原油は景気後退の影響を大きく受けるので、景気後退が直撃するのであれば避けたいが、上でも書いたように、今後景気後退が直撃するという考えを筆者は改めつつある。

銅も、2021年以降でみると、ざっくりと横ばいである。

今後、S&P500のマルチプルが示しているように、生成AIによって生産性がどんどん改善して、米国企業が成長していくのであれば、それだけデータセンターや半導体、そして電気が必要である。それは原油や銅といった、産業向けのコモディティの需要を押し上げることになるだろう。

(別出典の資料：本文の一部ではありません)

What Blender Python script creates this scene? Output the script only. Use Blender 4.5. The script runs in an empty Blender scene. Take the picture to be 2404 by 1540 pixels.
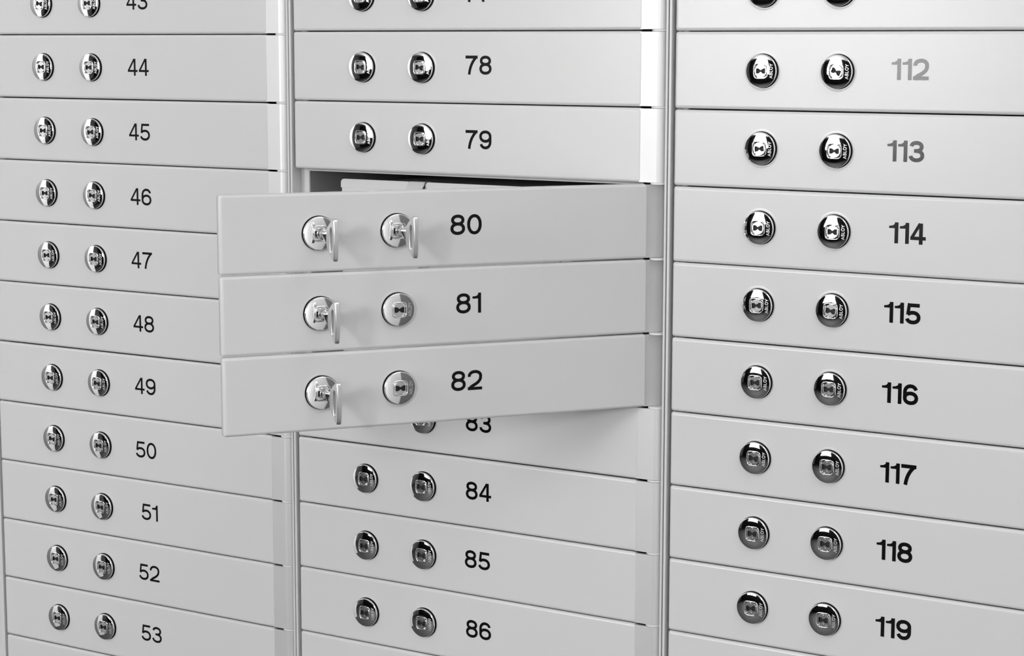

また、そうした実物経済が強くなるのなら、融資先がたくさんあることになる。金利も上がるのであれば、銀行株にも投資妙味がある。しかし、シリコンバレー銀行の破綻などに見られるように、中小のバランスシートが弱い銀行株は避けたい。あくまでも大手の銀行に限られるだろう。

この辺りは、ちょっとずつポジションを取っても良いかもしれない。ただ、あまり強い確信があるわけではないので、どちらかというと様子見だ。

まとめ


まとめると、以下のようになる。

  • 米国株のマルチプルは高い。これはファンダメンタルズに裏付けられた正当な価格の可能性もあるが、あまり積極的に買いたい水準ではない。どちらかというと、さらに売って減らしていく。
  • 債券は、アメリカの財政支出拡大による景気後退リスクの減少と金利上昇リスクの増大を考えると、長期よりも短期を志向する。
  • ビットコインやゴールドは、インフレの再加速があれば引き続き伸びるかもしれないが、だいぶ上がってきたので、それらのリスクを織り込んでいる可能性もある。すぐに売り払うようなものではないが、追加で買うというのも乗り気ではない。どちらかというと、徐々に様子を見ながら利確をしていくフェーズではないか。
  • 原油や銅、あるいはそれらの製造企業(XLEなど)には投資妙味を感じている。また、大手の銀行にも投資妙味を感じている。ちょっと買うか、様子見。

さらに加えると、景気がよくて、米国金利が下がるのであれば、新興国の投資妙味も増すかもしれない。こちらもまだ様子見である。

つまり、全体的に上がったものを(すぐに売り払うわけではないが)徐々に利確しながら、金利リスクにも強く、ほぼキャッシュやMMFのような存在である短期債のポジションを増やして、方向性としては様子見をするというのが、現状の戦略である。